Scott LeVan says a prayer for Ben
It’s a story LeVan, whom regular readers may remember from my story about the sleep apnea situation in the September issue, still “can’t even tell anyone” without choking up, he says. Even typing it out to me he “had to take a moment and gather myself,” he adds. “I wish everyone could feel how happy, but sad, I was and still am, because I know today Ben is in a better place.”

Ben is the name of a German Shepherd who had been wounded in service to the military — LeVan met the dog and its owner Monday afternoon at an I-395 travel plaza in Connecticut. Here’s his story:

I was sitting in my truck at a service plaza on I-395, and I was doing my logs and getting things around for the start of my workday when this older gentlemen came over to my door.

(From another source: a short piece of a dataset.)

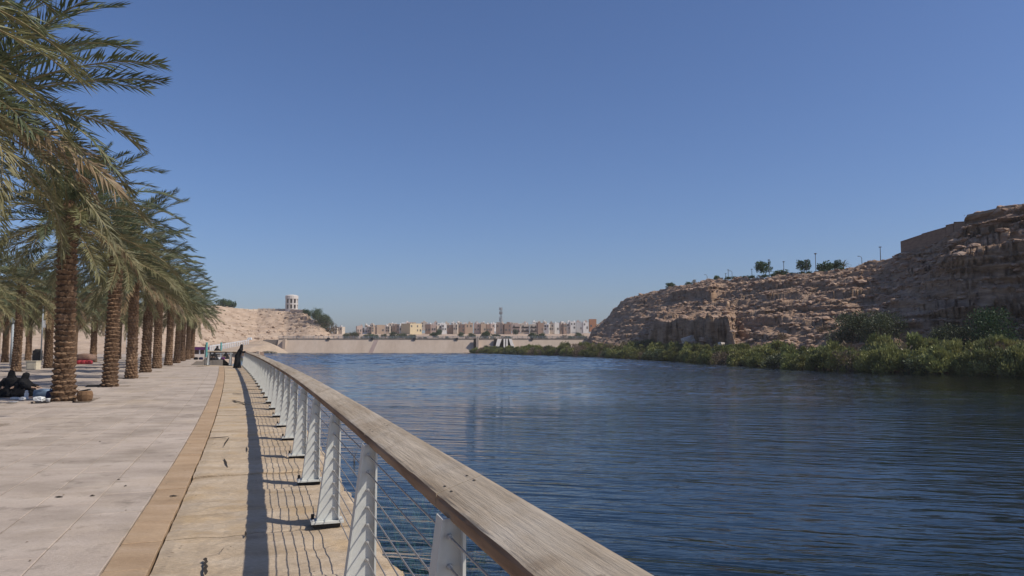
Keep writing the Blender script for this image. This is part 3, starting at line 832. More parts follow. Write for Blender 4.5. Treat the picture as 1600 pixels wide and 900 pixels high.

He asked if I could help him out for a minute. He needed to get his dog out of the backseat of his four-door pickup… And he started to tear up, and spoke with a broken voice, and told me his dog has hip dysplasia. I said, Of course I would be happy to help. As I got closer to the pickup I could hear the poor dog whimpering, and it just broke my heart, so we got him out of the truck and he was in pain, but he stood the best he could. I let him lean against my legs so he could use the bathroom, but the poor dog was not able to go… His name was Ben, and he was a wounded warrior. He served his country proud, and Ben now has a special place in my heart. As the older gentlemen and I talked, he told me he took him up to the cabin one last time, and “now I’m on my way back to put Ben down.”

Its hard finding the right words to say to a person standing next to you crying. As he told me that, I put my hand on his shoulder and said, “Ben will be grateful.” As I walked back to my truck I lost it. This just broke my heart. But I’m glad I could spend a couple minutes and get to know Ben. What a gentle dog he was. I will never forget him.